Problem to work on:
Repeat the listing word for word. No pictures belong in the copy.

■ ■ ■

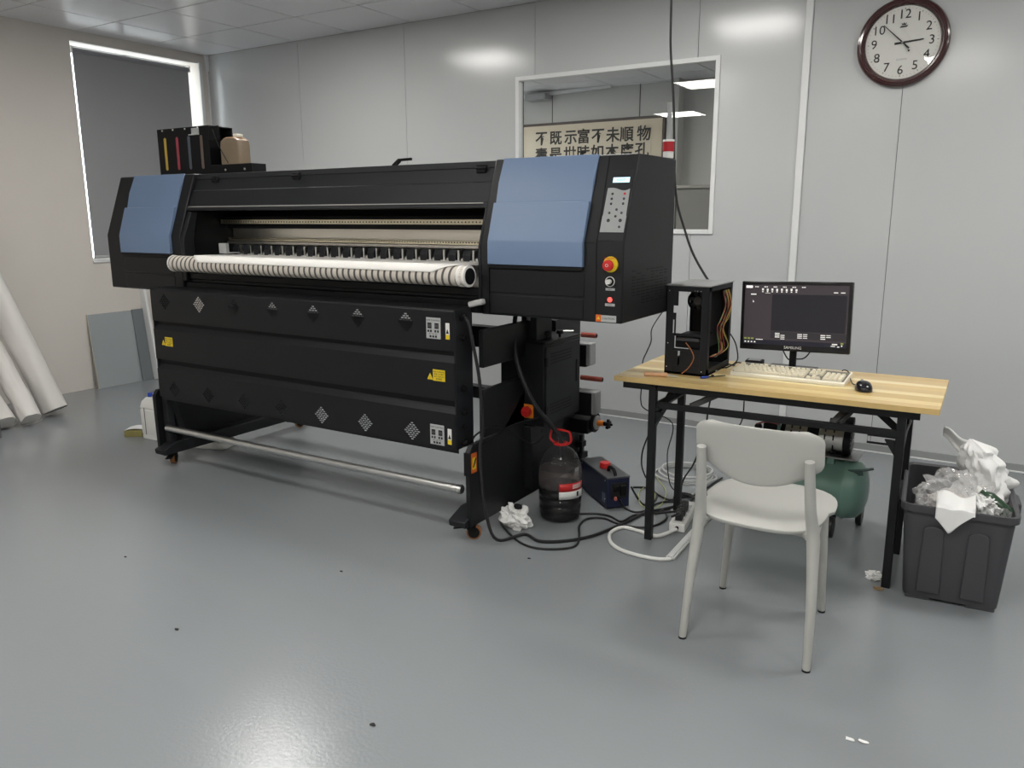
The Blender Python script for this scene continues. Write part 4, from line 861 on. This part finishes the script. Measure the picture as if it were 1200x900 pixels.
mtag(MB().prism([(-sw_+2*sw_*.082, so+sh_-2*sh_*.255), (-sw_+2*sw_*.082, so+sh_-2*sh_*.30), (-sw_+2*sw_*.098, so+sh_-2*sh_*.288)], 'y', -.0136, -.0128).build('mouse_pointer', E_('screen_text_white', (.55, .55, .52)), mo, smooth=0))
for k in range(3): scr(.01+.035*k, .035+.035*k, .895, .925, .0008, E_('screen_olive', (.16, .18, .05)), 'status_icon')
scr(.95, .975, .915, .945, .0008, E_('screen_olive', (.16, .18, .05)), 'status_icon')
t = text('brand_lettering', 'SAMSUNG', .016, (0, -.0132, so-sh_-.0085-.001), (1, 0, 0), (0, 0, 1), M_sign, mo, .0002); mtag(t)
MB().box(-.014, .014, .005, .022, .01, .16).build('stand_neck', M_deep, mo, bevel=.003)
MB().prism([(-.10, -.03), (-.07, -.07), (.07, -.07), (.10, -.03), (.10, .06), (-.10, .06)], 'z', 0, .010).build('stand_base', mat('dark_grey_stand', (.03, .03, .032), .35), mo, bevel=.004)
cable('monitor_lead', 'black video lead looping under the monitor on the left of its neck', [(5.388, -1.37, .80), (5.40, -1.375, .77), (5.42, -1.38, .742), (5.432, -1.37, .735)], .003, M_rubber)
cable('monitor_lead', 'black power lead looping under the monitor on the right of its neck', [(5.515, -1.37, .80), (5.505, -1.375, .77), (5.485, -1.38, .748), (5.455, -1.372, .742)], .003, M_rubber)

# ================================================================== KEYBOARD
kb = thing('keyboard', 'beige computer keyboard on the desk in front of the monitor', 'keyboard', (5.258, -1.672, TZ), math.radians(-.6), local=True)
KW, KD = .447, .168
def ktop(y): return .016+.016*y/KD
MB().prism([(0, 0), (0, .014), (.006, .017), (KD, .032), (KD, 0)], 'x', 0, KW).build('case', M_cream, kb, bevel=.003)
MB()._add([(.006, .010, ktop(.010)+.0012), (KW-.006, .010, ktop(.010)+.0012), (KW-.006, KD-.012, ktop(KD-.012)+.0012), (.006, KD-.012, ktop(KD-.012)+.0012)], [(0, 1, 2, 3)]).build('key_bed', mat('key_gap_shadow_plastic', (.16, .15, .12), .6), kb, smooth=0)
U = .0188; M_key = mat('beige_keycap', (.72, .67, .53), .5); protos = {}
def key(x, row, wd, rows=1):
    y = .012+U*row+(.008 if row == 5 else 0)
    k = (round(wd, 2), rows)
    if k not in protos:
        a, b, h = U*wd/2-.0009, U*rows/2-.0009, .0085
        v = [(-a, -b, 0), (a, -b, 0), (a, b, 0), (-a, b, 0), (-a+.003, -b+.002, h), (a-.003, -b+.002, h), (a-.003, b-.004, h), (-a+.003, b-.004, h)]
        o = MB()._add(v, [(0, 1, 2, 3), (4, 5, 6, 7), (0, 1, 5, 4), (1, 2, 6, 5), (2, 3, 7, 6), (3, 0, 4, 7)]).build('key', M_key, kb, smooth=0); protos[k] = o
    else: o = share(protos[k], 'key', (0, 0, 0), kb)
    yc = y+U*rows/2; o.location = (x+U*wd/2, yc, ktop(yc)+.0008); o.rotation_euler = (math.atan(.016/KD), 0, 0)
x0 = .010
for row, ws in enumerate([[1.25, 1.25, 1.25, 6.25, 1.25, 1.25, 1.25, 1.25], [2.25]+[1]*10+[2.75], [1.75]+[1]*11+[2.25], [1.5]+[1]*12+[1.5], [1]*13+[2]]):
    x = x0
    for wd in ws: key(x, row, wd); x += U*wd
x = x0; key(x, 5, 1); x += 2*U
for g in range(3):
    for k in range(4): key(x, 5, 1); x += U
    x += U*.5
xn = x0+15.3*U
for k in range(3): key(xn+k*U, 0, 1)
key(xn+U, 1, 1)
for r in (3, 4, 5):
    for k in range(3): key(xn+k*U, r, 1)
xp = xn+3.3*U
key(xp, 0, 2); key(xp+2*U, 0, 1); key(xp+3*U, 0, 1, 2); key(xp+3*U, 2, 1, 2)
for r in (1, 2, 3): 
    for k in range(3): key(xp+k*U, r, 1)
for k in range(4): key(xp+k*U, 4, 1)
cable('mouse_cable', 'black cord rising behind the right end of the keyboard to the mouse', [(5.655, -1.47, .706), (5.668, -1.50, .735), (5.69, -1.52, .735), (5.705, -1.55, .715), (5.725, -1.62, .708), (5.748, -1.665, .712)], .0022, M_rubber)
# mouse
ms = thing('computer_mouse', 'black glossy mouse on the desk right of the keyboard', 'mouse', (5.775, -1.69, TZ), math.radians(20), local=True)
def mouse(u, v):
    a = 2*PI*u; t = PI/2*v; x = .030*math.cos(a)*math.cos(t)**.6; y = .052*math.sin(a)*math.cos(t)**.6
    return (x*(1-.15*y/.05), y, .0015+.034*math.sin(t)**.8*(1-.25*(y/.052)**2))
MB().grid(lambda u, v: mouse(u, v*.999), 32, 12).build('mouse_body', mat('gloss_black', (.012, .012, .014), .12), ms, smooth=60)
MB().cyl((-.004, .030, .030), (.004, .030, .030), .007, n=14).build('scroll_wheel', M_grey, ms)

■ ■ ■

Response to the exercise:
The Blender Python script for this scene continues. Write part 4, from line 861 on. This part finishes the script. Measure the picture as if it were 1200x900 pixels.
mtag(MB().prism([(-sw_+2*sw_*.082, so+sh_-2*sh_*.255), (-sw_+2*sw_*.082, so+sh_-2*sh_*.30), (-sw_+2*sw_*.098, so+sh_-2*sh_*.288)], 'y', -.0136, -.0128).build('mouse_pointer', E_('screen_text_white', (.55, .55, .52)), mo, smooth=0))
for k in range(3): scr(.01+.035*k, .035+.035*k, .895, .925, .0008, E_('screen_olive', (.16, .18, .05)), 'status_icon')
scr(.95, .975, .915, .945, .0008, E_('screen_olive', (.16, .18, .05)), 'status_icon')
t = text('brand_lettering', 'SAMSUNG', .016, (0, -.0132, so-sh_-.0085-.001), (1, 0, 0), (0, 0, 1), M_sign, mo, .0002); mtag(t)
MB().box(-.014, .014, .005, .022, .01, .16).build('stand_neck', M_deep, mo, bevel=.003)
MB().prism([(-.10, -.03), (-.07, -.07), (.07, -.07), (.10, -.03), (.10, .06), (-.10, .06)], 'z', 0, .010).build('stand_base', mat('dark_grey_stand', (.03, .03, .032), .35), mo, bevel=.004)
cable('monitor_lead', 'black video lead looping under the monitor on the left of its neck', [(5.388, -1.37, .80), (5.40, -1.375, .77), (5.42, -1.38, .742), (5.432, -1.37, .735)], .003, M_rubber)
cable('monitor_lead', 'black power lead looping under the monitor on the right of its neck', [(5.515, -1.37, .80), (5.505, -1.375, .77), (5.485, -1.38, .748), (5.455, -1.372, .742)], .003, M_rubber)

# ================================================================== KEYBOARD
kb = thing('keyboard', 'beige computer keyboard on the desk in front of the monitor', 'keyboard', (5.258, -1.672, TZ), math.radians(-.6), local=True)
KW, KD = .447, .168
def ktop(y): return .016+.016*y/KD
MB().prism([(0, 0), (0, .014), (.006, .017), (KD, .032), (KD, 0)], 'x', 0, KW).build('case', M_cream, kb, bevel=.003)
MB()._add([(.006, .010, ktop(.010)+.0012), (KW-.006, .010, ktop(.010)+.0012), (KW-.006, KD-.012, ktop(KD-.012)+.0012), (.006, KD-.012, ktop(KD-.012)+.0012)], [(0, 1, 2, 3)]).build('key_bed', mat('key_gap_shadow_plastic', (.16, .15, .12), .6), kb, smooth=0)
U = .0188; M_key = mat('beige_keycap', (.72, .67, .53), .5); protos = {}
def key(x, row, wd, rows=1):
    y = .012+U*row+(.008 if row == 5 else 0)
    k = (round(wd, 2), rows)
    if k not in protos:
        a, b, h = U*wd/2-.0009, U*rows/2-.0009, .0085
        v = [(-a, -b, 0), (a, -b, 0), (a, b, 0), (-a, b, 0), (-a+.003, -b+.002, h), (a-.003, -b+.002, h), (a-.003, b-.004, h), (-a+.003, b-.004, h)]
        o = MB()._add(v, [(0, 1, 2, 3), (4, 5, 6, 7), (0, 1, 5, 4), (1, 2, 6, 5), (2, 3, 7, 6), (3, 0, 4, 7)]).build('key', M_key, kb, smooth=0); protos[k] = o
    else: o = share(protos[k], 'key', (0, 0, 0), kb)
    yc = y+U*rows/2; o.location = (x+U*wd/2, yc, ktop(yc)+.0008); o.rotation_euler = (math.atan(.016/KD), 0, 0)
x0 = .010
for row, ws in enumerate([[1.25, 1.25, 1.25, 6.25, 1.25, 1.25, 1.25, 1.25], [2.25]+[1]*10+[2.75], [1.75]+[1]*11+[2.25], [1.5]+[1]*12+[1.5], [1]*13+[2]]):
    x = x0
    for wd in ws: key(x, row, wd); x += U*wd
x = x0; key(x, 5, 1); x += 2*U
for g in range(3):
    for k in range(4): key(x, 5, 1); x += U
    x += U*.5
xn = x0+15.3*U
for k in range(3): key(xn+k*U, 0, 1)
key(xn+U, 1, 1)
for r in (3, 4, 5):
    for k in range(3): key(xn+k*U, r, 1)
xp = xn+3.3*U
key(xp, 0, 2); key(xp+2*U, 0, 1); key(xp+3*U, 0, 1, 2); key(xp+3*U, 2, 1, 2)
for r in (1, 2, 3): 
    for k in range(3): key(xp+k*U, r, 1)
for k in range(4): key(xp+k*U, 4, 1)
cable('mouse_cable', 'black cord rising behind the right end of the keyboard to the mouse', [(5.655, -1.47, .706), (5.668, -1.50, .735), (5.69, -1.52, .735), (5.705, -1.55, .715), (5.725, -1.62, .708), (5.748, -1.665, .712)], .0022, M_rubber)
# mouse
ms = thing('computer_mouse', 'black glossy mouse on the desk right of the keyboard', 'mouse', (5.775, -1.69, TZ), math.radians(20), local=True)
def mouse(u, v):
    a = 2*PI*u; t = PI/2*v; x = .030*math.cos(a)*math.cos(t)**.6; y = .052*math.sin(a)*math.cos(t)**.6
    return (x*(1-.15*y/.05), y, .0015+.034*math.sin(t)**.8*(1-.25*(y/.052)**2))
MB().grid(lambda u, v: mouse(u, v*.999), 32, 12).build('mouse_body', mat('gloss_black', (.012, .012, .014), .12), ms, smooth=60)
MB().cyl((-.004, .030, .030), (.004, .030, .030), .007, n=14).build('scroll_wheel', M_grey, ms)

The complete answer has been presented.